Pursuant to the terms of a distribution agreement, HSBC Securities (USA) Inc., an affiliate of HSBC, will purchase the Notes from HSBC for distribution to J.P. Morgan Securities LLC and certain of its registered broker-dealer affiliates at the price indicated on the cover of the pricing supplement, the document that will be filed pursuant to Rule 424(b)(2) containing the final pricing terms of the Notes. J.P. Morgan Securities LLC and certain of its registered broker-dealer affiliates will act as placement agent for the Notes and will receive a fee that will not exceed $15.00 per $1,000 Principal Amount of Notes.
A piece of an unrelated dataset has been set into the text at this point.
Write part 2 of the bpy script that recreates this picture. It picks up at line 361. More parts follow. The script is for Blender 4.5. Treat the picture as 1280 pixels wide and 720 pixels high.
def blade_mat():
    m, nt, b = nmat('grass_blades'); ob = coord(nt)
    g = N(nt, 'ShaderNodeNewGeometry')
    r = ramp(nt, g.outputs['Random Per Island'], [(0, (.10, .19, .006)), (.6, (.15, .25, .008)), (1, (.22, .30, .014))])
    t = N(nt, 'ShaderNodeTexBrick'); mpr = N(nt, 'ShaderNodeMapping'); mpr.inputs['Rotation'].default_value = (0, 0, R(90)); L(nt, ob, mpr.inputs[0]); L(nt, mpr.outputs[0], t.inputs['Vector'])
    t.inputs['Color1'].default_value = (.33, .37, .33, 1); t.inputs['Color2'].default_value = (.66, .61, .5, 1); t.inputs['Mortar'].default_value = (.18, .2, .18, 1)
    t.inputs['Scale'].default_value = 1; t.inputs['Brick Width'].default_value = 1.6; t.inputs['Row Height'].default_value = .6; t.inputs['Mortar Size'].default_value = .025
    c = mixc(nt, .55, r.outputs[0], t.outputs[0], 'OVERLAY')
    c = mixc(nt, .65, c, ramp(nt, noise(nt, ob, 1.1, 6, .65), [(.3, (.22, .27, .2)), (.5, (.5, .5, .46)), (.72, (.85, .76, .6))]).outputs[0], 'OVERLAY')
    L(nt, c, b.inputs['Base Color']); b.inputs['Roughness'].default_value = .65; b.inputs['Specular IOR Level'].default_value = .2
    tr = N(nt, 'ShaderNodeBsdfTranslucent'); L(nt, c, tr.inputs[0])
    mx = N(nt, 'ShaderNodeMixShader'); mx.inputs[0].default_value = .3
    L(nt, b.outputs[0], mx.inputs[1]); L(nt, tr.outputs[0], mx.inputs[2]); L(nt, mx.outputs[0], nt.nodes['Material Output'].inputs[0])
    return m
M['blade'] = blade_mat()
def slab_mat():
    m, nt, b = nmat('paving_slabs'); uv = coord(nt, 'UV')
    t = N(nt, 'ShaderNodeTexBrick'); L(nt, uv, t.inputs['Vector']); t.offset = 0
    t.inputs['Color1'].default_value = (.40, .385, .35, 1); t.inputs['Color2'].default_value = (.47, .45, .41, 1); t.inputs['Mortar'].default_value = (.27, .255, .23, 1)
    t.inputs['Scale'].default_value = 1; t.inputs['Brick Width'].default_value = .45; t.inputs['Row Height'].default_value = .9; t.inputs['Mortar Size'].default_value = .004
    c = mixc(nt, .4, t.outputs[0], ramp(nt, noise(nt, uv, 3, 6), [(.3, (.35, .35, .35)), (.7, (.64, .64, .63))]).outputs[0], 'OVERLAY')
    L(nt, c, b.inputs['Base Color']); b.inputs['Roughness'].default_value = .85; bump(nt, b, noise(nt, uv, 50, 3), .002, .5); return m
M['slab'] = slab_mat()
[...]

Certain fiduciary accounts purchasing the Notes will pay a purchase price of $985.00 per Note, and the placement agents with respect to sales made to such accounts will forgo any fees.

 

In addition, HSBC Securities (USA) Inc. or another of its affiliates or agents may use the pricing supplement to which this free writing prospectus relates in market-making transactions after the initial sale of the Notes, but is under no obligation to do so and may discontinue any market-making activities at any time without notice.

 

See “Supplemental Plan of Distribution (Conflicts of Interest)” on page S-49 in the prospectus supplement.

 

We expect that delivery of the Notes will be made against payment for the Notes on or about the Original Issue Date set forth on the cover page of this document, which is expected to be the fifth business day following the Trade Date of the Notes.  Under Rule 15c6-1 under the Securities Exchange Act of 1934, as amended, trades in the secondary market generally are required to settle in three business days, unless the parties to that trade expressly agree otherwise.  Accordingly, purchasers who wish to trade Notes on the Trade Date and the following business day thereafter will be required to specify an alternate settlement cycle at the time of any such trade to prevent a failed settlement and should consult their own advisors.